As the Steelers' flight from Oakland crossed back into the Eastern time zone, the team aboard was 8-1 in spite of injuries that would have reduced a lesser group to a sub-.500 season. It was a team in complete control of the AFC Central Division, a team that now had beaten the Raiders three straight times. Life was good.
Maybe too good.
The Denver Broncos (4-3-2) were due in Pittsburgh the following Sunday, and Terry Hanratty had been around pro football long enough to see it coming. "This will be an interesting game," he had said. "We never had a cushion before."
When it was over, and the Broncos had won, 23-13, Denver coach John Ralston was diplomatic while Chuck Noll was not. "In fairness to Pittsburgh, we caught them at an ideal time," said Ralston. Snapped Noll, "We were either tired or fat."
Two more losses – in Cleveland and in Miami – tightened the AFC Central Division race considerably, but the Steelers rolled over a couple of patsies in the Oilers and San Francisco 49ers by a combined 70-21 over the final two weeks of the regular season to finish at 10-4. But those losses to Denver and Cleveland – third-place teams in their respective divisions – would cost the Steelers dearly when it came to NFL Tiebreaker No. 3. Tied with the 10-4 Cincinnati Bengals, the Steelers were sent into the 1973 playoffs as a wild card team based on a 7-4 conference record. The Bengals were 8-3.
The first round of the AFC Playoffs sent the Bengals to Miami for a game against the 12-2 Dolphins, and the Steelers would open the second playoff run in franchise history against the same opponent that had opened the first. It was to be another matchup against the Raiders – the fourth in the last two seasons – only this time the playoff game would be staged in Oakland. And because the regular season ended on the same West Coast, in fact just across the bay in San Francisco from where they would face the Raiders just one week later, the Steelers decided to stay in Palm Springs for a week to get ready for the game.
Anyone who ever has spent any time in Palm Springs knows it as a paradise in the desert. It's a place people go to unwind, to relax, to escape any and all rigors of real life, and all of that made Palm Springs the worst place for a football team looking to get ready for a playoff game against the Oakland Raiders of the 1970s. Bad idea, because the intensity that was going to be required to beat the Raiders in the playoffs for a second straight year is not typically to result from a week at a posh resort.

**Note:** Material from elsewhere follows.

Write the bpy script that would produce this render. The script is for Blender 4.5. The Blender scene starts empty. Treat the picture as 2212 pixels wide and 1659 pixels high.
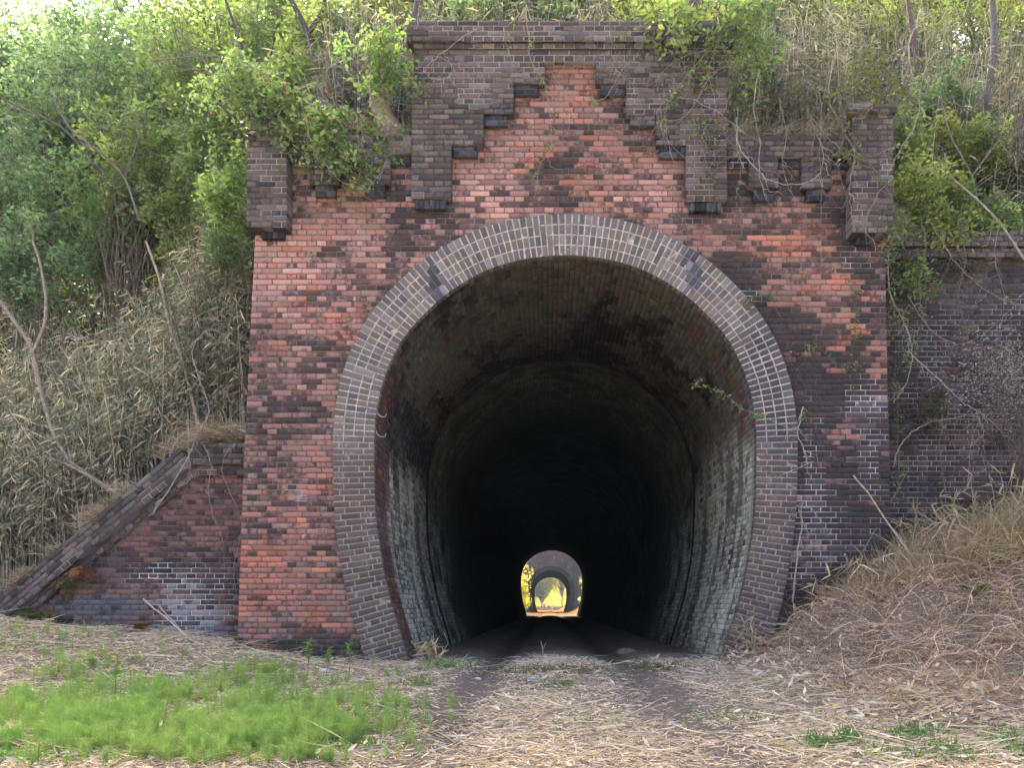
import bpy, math, random
import numpy as np
from mathutils import Vector

# ------------------------------------------------------------------ camera
scene = bpy.context.scene
C = scene.collection
R = math.radians
HAZE = 0.00022
CAMZ = 0.676
cam_d = bpy.data.cameras.new("camera")
cam_d.sensor_width = 36.0
cam_d.lens = 36.0 * 1760.0 / 2212.0
cam_d.shift_x = 0.5 - 1186.0 / 2212.0
cam_d.shift_y = (1311.0 - 829.5) / 2212.0
cam_d.clip_start = 0.1
cam_d.clip_end = 2000.0
cam = bpy.data.objects.new("camera", cam_d)
C.objects.link(cam)
cam.location = (0.0, -10.0, CAMZ)
cam.rotation_euler = (R(90), 0, 0)
scene.camera = cam

# ------------------------------------------------------------------ world, sun, exposure
SUN_EL, SUN_AZ = 41.0, -24.0          # azimuth from +Y, negative = towards -X
world = bpy.data.worlds.new("World")
scene.world = world
world.use_nodes = True
nt = world.node_tree
nt.nodes.clear()
sky = nt.nodes.new("ShaderNodeTexSky")
sky.sky_type = 'NISHITA'
sky.sun_disc = False
sky.sun_elevation = R(SUN_EL)
sky.sun_rotation = R(SUN_AZ)
sky.air_density = 0.35
sky.dust_density = 6.0
sky.ozone_density = 0.2
bg = nt.nodes.new("ShaderNodeBackground")
bg.inputs[1].default_value = 0.15
wo = nt.nodes.new("ShaderNodeOutputWorld")
nt.links.new(sky.outputs[0], bg.inputs[0])
nt.links.new(bg.outputs[0], wo.inputs[0])

sun_d = bpy.data.lights.new("sun", 'SUN')
sun_d.energy = 2.0
sun_d.angle = R(0.6)
sun_d.color = (1.0, 0.93, 0.82)
sun = bpy.data.objects.new("sun", sun_d)
C.objects.link(sun)
sv = Vector((math.sin(R(SUN_AZ)) * math.cos(R(SUN_EL)), math.cos(R(SUN_AZ)) * math.cos(R(SUN_EL)), math.sin(R(SUN_EL))))
sun.rotation_euler = sv.to_track_quat('Z', 'Y').to_euler()
sun.location = (-10, 20, 30)

scene.view_settings.view_transform = 'Standard'
scene.view_settings.look = 'None'
scene.view_settings.gamma = 1.0
scene.view_settings.exposure = 3.3
try:
    scene.cycles.use_denoising = True
    scene.cycles.max_bounces = 6
    scene.cycles.diffuse_bounces = 3
    scene.cycles.glossy_bounces = 1
    scene.cycles.transmission_bounces = 3
    scene.cycles.transparent_max_bounces = 4
    scene.cycles.sample_clamp_indirect = 4.0
except Exception:
    pass

# ------------------------------------------------------------------ helpers
def P(px, py, Y=0.0):
    d = Y + 10.0
    return np.array([(px - 1186.0) / 1760.0 * d, Y, CAMZ + (1311.0 - py) / 1760.0 * d])

def PX(px, Y=0.0): return (px - 1186.0) / 1760.0 * (Y + 10.0)
def PZ(py, Y=0.0): return CAMZ + (1311.0 - py) / 1760.0 * (Y + 10.0)

def smooth(a, b, x):
    t = np.clip((np.asarray(x, float) - a) / (b - a), 0, 1)
    return t * t * (3 - 2 * t)

def _hash(ix, iy, seed):
    n = (ix * 374761393 + iy * 668265263 + seed * 1442695041) & 0x7fffffff
    n = ((n ^ (n >> 13)) * 1274126177) & 0x7fffffff
    return ((n ^ (n >> 16)) & 0xffff) / 65535.0

def vnoise(x, y, seed=0):
    x = np.asarray(x, float); y = np.asarray(y, float)
    ix = np.floor(x).astype(np.int64); iy = np.floor(y).astype(np.int64)
    fx = x - ix; fy = y - iy
    fx = fx * fx * (3 - 2 * fx); fy = fy * fy * (3 - 2 * fy)
    a = _hash(ix, iy, seed); b = _hash(ix + 1, iy, seed)
    c = _hash(ix, iy + 1, seed); d = _hash(ix + 1, iy + 1, seed)
    return (a * (1 - fx) + b * fx) * (1 - fy) + (c * (1 - fx) + d * fx) * fy

def fbm(x, y, seed=0, oct=4):
    s = 0; a = 0.5; t = 0
    for k in range(oct):
        s = s + a * vnoise(np.asarray(x) * 2 ** k, np.asarray(y) * 2 ** k, seed + k * 17)
        t += a; a *= 0.5
    return s / t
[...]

The Raiders had convinced themselves they had been cheated the previous postseason at Three Rivers Stadium, and their demeanor for this Dec. 22 playoff game was very un-Palms-Springs-like.
As it was during the regular season meeting between these teams, the Steelers offense sputtered, but this time the defense couldn't take the ball away. After Bradshaw threw a 4-yard touchdown pass to Barry Pearson in the second quarter, the Raiders' lead at halftime was just 10-7, but there was an air of inevitability about the outcome.
Oakland rushed for 232 yards and averaged 4.2 a carry, Stabler completed 14-of-17, and the Raiders had no turnovers. Bradshaw threw another touchdown pass in the second half, but also an interception that Willie Brown returned 54 yards for an Oakland touchdown. The final was 33-14, and that seemed about right.
When Noll spoke to the team in the locker room after the game, he made a promise. "We're too good a team to be losing. We're going to take a long, concentrated look at the season. We're going to find out where the mistakes came, and why. All I can say now is, Merry Christmas."